Did you ever take a good earth science course – in high school or college? Well, one of the things that commonly comes up is the structure of a delta. Deltas form when rivers or creeks flow into bodies of still water, oceans and lakes. The flowing water currents almost always carry a fair amount of sediment in them. That’s mostly sand, silt and clay. When those currents enter into a lake or ocean they generally slow down. Slow currents can’t carry as much sediment, so a lot of it gets deposited in the form of a delta.

Large rivers, flowing into oceans, tend to form large deltas. Think of the Mississippi Delta. Small creeks, flowing into your town’s skating pond, create small deltas. Big or little, deltas all have pretty much the same basic structure. The advancing front of the delta displays a steep slope that forms the delta’s outer edge. The sediments of this part of the delta display an inclined stratification. Those strata dip toward the lake bottom. The top of the delta receives sediments that are deposited on a flat plane. Those strata are horizontal.

Those inclined strata are called the foreset beds and, on top of them, are the horizontal strata of the topset. The adjacent lake bottom or sea floor, just beyond the foreset, receives a little more sediment, again deposited in flat stratified horizons. These are the bottomset deposits.

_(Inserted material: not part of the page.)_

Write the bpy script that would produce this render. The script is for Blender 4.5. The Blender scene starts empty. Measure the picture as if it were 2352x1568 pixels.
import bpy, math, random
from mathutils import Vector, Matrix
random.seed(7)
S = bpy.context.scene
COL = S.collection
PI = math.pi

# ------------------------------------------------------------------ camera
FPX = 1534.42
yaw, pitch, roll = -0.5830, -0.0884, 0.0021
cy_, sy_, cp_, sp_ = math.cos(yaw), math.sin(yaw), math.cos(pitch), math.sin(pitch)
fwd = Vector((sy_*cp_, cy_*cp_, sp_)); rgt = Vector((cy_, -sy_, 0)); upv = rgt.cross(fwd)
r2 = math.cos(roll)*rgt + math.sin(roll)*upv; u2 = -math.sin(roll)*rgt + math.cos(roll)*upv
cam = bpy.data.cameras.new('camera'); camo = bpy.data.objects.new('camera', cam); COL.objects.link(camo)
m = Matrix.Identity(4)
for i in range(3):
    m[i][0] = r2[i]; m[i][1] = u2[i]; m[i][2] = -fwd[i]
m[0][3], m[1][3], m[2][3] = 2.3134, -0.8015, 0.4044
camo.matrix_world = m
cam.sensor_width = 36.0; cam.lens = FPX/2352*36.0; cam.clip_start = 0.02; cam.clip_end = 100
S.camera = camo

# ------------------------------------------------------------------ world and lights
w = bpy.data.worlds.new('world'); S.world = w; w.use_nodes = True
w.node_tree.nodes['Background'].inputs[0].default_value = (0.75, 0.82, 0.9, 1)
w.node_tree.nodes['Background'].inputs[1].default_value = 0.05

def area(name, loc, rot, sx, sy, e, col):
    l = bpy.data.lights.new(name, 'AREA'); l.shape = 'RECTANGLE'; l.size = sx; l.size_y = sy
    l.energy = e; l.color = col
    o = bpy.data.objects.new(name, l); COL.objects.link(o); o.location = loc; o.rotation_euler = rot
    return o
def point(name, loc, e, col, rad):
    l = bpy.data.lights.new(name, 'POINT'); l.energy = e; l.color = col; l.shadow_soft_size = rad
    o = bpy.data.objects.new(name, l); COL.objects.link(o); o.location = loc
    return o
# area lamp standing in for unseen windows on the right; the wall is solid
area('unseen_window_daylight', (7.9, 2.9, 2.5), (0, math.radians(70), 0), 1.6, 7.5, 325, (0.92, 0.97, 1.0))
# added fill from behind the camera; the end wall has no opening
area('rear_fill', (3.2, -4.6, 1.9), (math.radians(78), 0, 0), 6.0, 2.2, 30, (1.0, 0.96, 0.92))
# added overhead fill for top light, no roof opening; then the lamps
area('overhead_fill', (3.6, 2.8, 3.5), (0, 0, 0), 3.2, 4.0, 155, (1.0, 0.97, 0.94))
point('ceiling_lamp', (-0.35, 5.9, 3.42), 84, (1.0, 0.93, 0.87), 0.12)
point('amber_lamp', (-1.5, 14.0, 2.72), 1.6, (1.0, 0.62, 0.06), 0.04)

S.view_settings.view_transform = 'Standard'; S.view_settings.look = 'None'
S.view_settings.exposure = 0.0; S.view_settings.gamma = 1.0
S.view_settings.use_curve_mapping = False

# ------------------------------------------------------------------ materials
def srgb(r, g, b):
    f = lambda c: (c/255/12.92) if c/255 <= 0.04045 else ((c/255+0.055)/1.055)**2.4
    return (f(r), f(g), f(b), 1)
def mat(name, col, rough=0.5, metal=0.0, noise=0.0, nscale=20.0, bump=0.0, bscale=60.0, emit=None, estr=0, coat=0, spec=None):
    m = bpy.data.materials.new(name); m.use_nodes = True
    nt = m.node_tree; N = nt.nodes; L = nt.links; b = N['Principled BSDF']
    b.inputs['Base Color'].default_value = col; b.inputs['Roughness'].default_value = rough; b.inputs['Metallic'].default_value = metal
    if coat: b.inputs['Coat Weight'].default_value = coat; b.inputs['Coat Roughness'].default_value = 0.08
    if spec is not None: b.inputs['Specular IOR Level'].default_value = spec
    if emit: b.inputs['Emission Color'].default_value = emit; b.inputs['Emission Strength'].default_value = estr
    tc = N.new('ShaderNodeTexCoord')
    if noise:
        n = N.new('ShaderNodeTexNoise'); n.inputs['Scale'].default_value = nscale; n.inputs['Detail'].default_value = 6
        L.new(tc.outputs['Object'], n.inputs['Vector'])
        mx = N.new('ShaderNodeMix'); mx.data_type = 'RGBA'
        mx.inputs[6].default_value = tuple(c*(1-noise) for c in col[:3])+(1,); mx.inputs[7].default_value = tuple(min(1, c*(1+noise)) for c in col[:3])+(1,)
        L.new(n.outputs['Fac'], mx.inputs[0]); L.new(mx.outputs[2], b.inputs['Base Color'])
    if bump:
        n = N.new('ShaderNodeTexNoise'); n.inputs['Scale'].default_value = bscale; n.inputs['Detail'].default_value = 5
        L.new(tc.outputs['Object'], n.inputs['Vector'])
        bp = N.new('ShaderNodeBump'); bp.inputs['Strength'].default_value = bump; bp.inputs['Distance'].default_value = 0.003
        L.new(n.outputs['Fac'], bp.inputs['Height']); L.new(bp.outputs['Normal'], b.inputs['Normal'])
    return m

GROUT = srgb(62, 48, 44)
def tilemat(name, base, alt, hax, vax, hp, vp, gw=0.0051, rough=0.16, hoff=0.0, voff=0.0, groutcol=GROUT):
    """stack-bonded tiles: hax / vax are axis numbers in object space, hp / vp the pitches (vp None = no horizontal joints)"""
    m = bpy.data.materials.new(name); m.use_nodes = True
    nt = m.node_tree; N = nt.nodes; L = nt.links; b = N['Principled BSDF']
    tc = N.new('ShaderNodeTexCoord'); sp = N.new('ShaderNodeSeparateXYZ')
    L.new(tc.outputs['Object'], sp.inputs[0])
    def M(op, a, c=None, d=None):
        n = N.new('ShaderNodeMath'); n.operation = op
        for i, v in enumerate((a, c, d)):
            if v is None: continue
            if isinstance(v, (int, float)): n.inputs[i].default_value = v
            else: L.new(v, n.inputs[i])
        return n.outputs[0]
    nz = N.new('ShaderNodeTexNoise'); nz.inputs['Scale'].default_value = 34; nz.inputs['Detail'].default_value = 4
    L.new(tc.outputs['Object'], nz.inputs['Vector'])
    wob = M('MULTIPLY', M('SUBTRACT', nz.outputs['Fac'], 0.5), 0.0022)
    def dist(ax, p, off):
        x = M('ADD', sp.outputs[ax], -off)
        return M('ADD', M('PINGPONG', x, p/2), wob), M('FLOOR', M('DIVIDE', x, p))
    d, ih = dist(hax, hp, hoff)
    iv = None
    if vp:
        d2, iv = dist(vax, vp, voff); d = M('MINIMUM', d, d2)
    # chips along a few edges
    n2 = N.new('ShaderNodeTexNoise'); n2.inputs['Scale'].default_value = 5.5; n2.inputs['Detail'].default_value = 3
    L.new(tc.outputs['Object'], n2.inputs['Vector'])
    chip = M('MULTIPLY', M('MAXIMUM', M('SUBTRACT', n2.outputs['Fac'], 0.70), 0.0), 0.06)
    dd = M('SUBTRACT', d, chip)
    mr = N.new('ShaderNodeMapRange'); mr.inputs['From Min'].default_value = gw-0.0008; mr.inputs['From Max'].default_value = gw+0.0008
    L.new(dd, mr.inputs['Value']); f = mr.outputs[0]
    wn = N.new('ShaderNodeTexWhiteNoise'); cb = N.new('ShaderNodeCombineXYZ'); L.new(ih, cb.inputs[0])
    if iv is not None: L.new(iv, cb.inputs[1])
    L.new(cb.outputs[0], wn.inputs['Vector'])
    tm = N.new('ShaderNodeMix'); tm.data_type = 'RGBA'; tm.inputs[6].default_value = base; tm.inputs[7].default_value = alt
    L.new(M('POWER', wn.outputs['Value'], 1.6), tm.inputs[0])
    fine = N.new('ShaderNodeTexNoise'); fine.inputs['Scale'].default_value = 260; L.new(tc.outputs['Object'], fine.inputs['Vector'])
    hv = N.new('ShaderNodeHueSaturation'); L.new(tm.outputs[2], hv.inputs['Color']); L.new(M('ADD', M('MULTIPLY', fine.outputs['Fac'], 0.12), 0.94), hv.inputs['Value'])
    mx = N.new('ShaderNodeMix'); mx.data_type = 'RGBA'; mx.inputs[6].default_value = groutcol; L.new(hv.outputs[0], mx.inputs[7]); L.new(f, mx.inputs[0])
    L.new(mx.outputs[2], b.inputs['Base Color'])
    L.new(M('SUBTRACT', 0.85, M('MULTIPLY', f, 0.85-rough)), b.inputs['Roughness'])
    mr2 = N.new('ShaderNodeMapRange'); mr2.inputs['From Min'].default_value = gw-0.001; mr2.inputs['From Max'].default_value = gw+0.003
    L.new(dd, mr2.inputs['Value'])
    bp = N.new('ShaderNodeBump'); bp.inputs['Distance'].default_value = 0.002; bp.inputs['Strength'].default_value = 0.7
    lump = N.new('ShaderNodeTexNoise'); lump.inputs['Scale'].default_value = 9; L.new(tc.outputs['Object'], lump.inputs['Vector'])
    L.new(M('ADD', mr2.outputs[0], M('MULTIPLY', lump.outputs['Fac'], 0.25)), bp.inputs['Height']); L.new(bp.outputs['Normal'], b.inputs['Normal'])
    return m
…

Well, in the end, a delta has a flat topset, a flat bottomset and a relatively steeply sloping foreset in between. Here’s the problem; deltas are underwater so we can’t see any of this. But, what if the lake drains, sometime after deposition of the delta? Then that delta would be left high and dry. We can read your minds right now: how can such a thing happen. Lakes don’t drain away, so the deltas will never be visible. Right?

Maybe – or maybe not.

Take a good look at our photo. It was taken just a short distance east of Davenport Center, looking north along Rte. 23. Close to the center of the photo is a house. Notice that behind it, to the left, is a flat surface. Just to its right is a relatively steep slope. At the bottom of that slope is another flat surface (almost hidden by trees). If you didn’t know better you might think that, arrayed right to left, was the bottomset, the foreset and the topset of a delta. But, of course, that can’t be, can it?

Well, if this is not a delta, then it is one remarkable imitation of one. We have a lot of explaining to do, don’t we? That supposed bottomset deposit, is a flat surface that extends quite some distance off to the east. We have done a little exploring there. Whenever we have climbed down to reach this “bottomset” we bring along a barbeque skewer. A what? Yes, a barbeque skewer; it is a very valuable piece of equipment when we are studying ice age deposits.

We drop down onto what we think is an ice age lake bottom and we try to drive the skewer into the ground. If it slides in easily then we know that there are no cobbles or pebbles in the ground. That is typical of lake bottom sediments. We try again with the skewer, and then again and again. If our skewer keeps sliding in, time after time, then we can assume that our flat surface is indeed the bottom of an ice age lake. That’s always a fun discovery. And, better still, this one was a lake with a delta.

Most of the Charlotte Creek Valley was dammed by melting glaciers at the end of the Ice Age. Lakes formed behind these ice dams and so it was that deltas, from time to time, formed in these lakes. We have discovered one of these old deltas. If you have a chance, go there and take a look; see the landscape there as we do.